Recuerdo, en pleno ejercicio de mi asociación libre, mis épocas de” mago”. Apenas egresado del colegio secundario y habiendo comenzado la universidad, comencé junto a un querido amigo a animar fiestas de niños y adultos. Él me introdujo en el apasionante mundo de la magia, arte que desde nuestras limitadas posibilidades utilizábamos como recurso para las fiestas.
En las casas de magia, cuando íbamos a comprar los juegos que usaríamos después en nuestro trabajo, nos encontrábamos con la siguiente particularidad. El vendedor (“el mago”) enseñaba el juego a los posibles compradores. Así, si éste resultaba de su interés, llegaba el momento de decidir si lo compraban o no. Había, todos lo sabíamos, un acuerdo implícito: sólo si optaban por comprarlo el secreto sería develado. Se terminaba el juego y ya no había vuelta atrás… Era todo un duelo: qué pena me daba descubrir el secreto… ¡Algo se rompía, pequeño, pero se rompía! Y algo se rompe cada vez que nuestros niños descubren y nos piden que quieren seguir creyendo un rato más.

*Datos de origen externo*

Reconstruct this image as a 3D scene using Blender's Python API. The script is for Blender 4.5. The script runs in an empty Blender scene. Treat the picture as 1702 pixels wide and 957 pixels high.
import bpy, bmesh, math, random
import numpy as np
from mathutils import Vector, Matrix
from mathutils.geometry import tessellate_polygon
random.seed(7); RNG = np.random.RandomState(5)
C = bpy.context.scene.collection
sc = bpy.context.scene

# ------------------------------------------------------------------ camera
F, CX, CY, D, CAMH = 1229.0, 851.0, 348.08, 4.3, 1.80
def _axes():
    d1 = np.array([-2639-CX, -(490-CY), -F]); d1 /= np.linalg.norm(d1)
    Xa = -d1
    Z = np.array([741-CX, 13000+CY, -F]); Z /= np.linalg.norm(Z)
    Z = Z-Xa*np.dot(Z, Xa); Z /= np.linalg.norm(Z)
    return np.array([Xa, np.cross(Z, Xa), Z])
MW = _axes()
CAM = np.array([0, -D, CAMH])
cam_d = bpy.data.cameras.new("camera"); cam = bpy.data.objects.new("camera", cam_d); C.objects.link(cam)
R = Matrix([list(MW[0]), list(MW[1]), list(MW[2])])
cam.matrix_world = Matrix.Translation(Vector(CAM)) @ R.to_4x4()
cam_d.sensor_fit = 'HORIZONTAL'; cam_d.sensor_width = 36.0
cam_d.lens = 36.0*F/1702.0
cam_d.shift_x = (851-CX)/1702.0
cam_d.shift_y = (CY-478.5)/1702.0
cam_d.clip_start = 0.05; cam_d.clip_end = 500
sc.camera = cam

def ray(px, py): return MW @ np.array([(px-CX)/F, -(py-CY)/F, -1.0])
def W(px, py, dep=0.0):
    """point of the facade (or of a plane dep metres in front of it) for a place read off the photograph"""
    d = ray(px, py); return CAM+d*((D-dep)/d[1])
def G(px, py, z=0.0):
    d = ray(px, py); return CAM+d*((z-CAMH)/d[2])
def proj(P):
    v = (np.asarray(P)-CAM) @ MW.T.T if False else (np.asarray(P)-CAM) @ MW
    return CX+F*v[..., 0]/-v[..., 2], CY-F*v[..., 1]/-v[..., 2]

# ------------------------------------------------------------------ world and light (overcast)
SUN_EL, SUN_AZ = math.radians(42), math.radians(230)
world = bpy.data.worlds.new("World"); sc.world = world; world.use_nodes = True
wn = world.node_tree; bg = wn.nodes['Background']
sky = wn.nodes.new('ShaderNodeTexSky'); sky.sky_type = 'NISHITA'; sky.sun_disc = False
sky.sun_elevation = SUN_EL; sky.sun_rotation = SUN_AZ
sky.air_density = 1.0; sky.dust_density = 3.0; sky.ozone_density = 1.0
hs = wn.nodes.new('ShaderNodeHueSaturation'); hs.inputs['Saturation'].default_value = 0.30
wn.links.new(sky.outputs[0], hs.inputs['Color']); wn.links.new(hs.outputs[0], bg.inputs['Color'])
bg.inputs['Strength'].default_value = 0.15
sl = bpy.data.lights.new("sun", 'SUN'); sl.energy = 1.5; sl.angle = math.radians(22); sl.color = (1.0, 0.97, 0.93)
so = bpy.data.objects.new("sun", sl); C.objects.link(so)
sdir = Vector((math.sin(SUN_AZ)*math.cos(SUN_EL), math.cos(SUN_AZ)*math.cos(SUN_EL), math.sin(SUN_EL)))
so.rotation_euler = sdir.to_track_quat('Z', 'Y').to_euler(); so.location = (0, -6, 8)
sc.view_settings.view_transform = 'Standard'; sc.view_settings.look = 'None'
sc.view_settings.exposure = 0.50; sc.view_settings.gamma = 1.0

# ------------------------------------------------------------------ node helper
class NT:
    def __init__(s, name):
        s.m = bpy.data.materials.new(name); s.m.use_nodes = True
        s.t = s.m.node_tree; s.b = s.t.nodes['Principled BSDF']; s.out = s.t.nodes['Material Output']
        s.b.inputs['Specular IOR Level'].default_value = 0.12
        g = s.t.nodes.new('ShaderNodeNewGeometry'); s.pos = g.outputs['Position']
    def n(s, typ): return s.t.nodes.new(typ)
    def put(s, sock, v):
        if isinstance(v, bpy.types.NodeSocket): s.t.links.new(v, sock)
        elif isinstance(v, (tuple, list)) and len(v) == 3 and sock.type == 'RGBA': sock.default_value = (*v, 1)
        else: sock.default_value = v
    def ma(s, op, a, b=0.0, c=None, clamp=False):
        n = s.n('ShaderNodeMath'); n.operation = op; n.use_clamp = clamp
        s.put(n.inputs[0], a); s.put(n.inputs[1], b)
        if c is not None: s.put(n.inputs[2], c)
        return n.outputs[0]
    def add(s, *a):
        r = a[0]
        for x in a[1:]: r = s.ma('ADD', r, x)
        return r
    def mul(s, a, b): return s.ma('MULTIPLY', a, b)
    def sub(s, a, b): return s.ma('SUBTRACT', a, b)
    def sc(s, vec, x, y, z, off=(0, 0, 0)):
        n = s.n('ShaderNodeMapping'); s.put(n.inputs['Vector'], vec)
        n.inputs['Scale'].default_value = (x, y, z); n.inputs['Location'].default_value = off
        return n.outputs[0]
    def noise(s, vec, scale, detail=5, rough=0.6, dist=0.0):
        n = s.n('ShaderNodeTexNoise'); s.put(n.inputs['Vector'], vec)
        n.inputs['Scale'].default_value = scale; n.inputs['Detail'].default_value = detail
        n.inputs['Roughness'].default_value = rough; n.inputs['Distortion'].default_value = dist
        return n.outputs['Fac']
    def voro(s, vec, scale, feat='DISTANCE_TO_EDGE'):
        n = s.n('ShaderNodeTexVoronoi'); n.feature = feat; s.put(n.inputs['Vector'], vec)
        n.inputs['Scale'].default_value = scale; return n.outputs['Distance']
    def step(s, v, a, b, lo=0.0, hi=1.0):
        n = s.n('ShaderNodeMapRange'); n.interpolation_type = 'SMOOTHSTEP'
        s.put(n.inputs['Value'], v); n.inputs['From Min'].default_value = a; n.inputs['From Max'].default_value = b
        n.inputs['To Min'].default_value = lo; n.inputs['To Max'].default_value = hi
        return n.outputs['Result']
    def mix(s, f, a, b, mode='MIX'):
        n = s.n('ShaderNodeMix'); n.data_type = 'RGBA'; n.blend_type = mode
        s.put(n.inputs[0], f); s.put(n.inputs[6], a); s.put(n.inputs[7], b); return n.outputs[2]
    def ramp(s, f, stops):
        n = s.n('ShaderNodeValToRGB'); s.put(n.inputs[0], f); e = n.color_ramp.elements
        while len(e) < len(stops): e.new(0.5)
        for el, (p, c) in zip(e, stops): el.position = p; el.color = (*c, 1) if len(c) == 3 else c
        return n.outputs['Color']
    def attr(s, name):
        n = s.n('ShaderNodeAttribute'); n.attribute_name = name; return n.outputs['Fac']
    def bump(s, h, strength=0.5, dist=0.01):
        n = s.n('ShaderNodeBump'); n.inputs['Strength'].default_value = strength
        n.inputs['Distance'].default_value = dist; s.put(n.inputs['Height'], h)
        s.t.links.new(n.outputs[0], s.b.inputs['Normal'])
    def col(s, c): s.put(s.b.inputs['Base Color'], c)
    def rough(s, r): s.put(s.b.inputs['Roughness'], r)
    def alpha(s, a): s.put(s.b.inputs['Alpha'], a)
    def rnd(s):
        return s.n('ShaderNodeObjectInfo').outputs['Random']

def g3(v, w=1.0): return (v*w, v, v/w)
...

Es nuestro derecho, nuestra obligación, nos lo debemos y se lo debemos a ellos, asegurarles que nunca, pero nunca jamás, dejarán de creer, un ratito más
Que no termina el juego, el de pensar que la magia puede y debe sorprendernos. Que si queremos creer, digo yo (que sigo mirando algunas cosas en mi vida con ojos de niño) ¿quién puede decirnos lo contrario?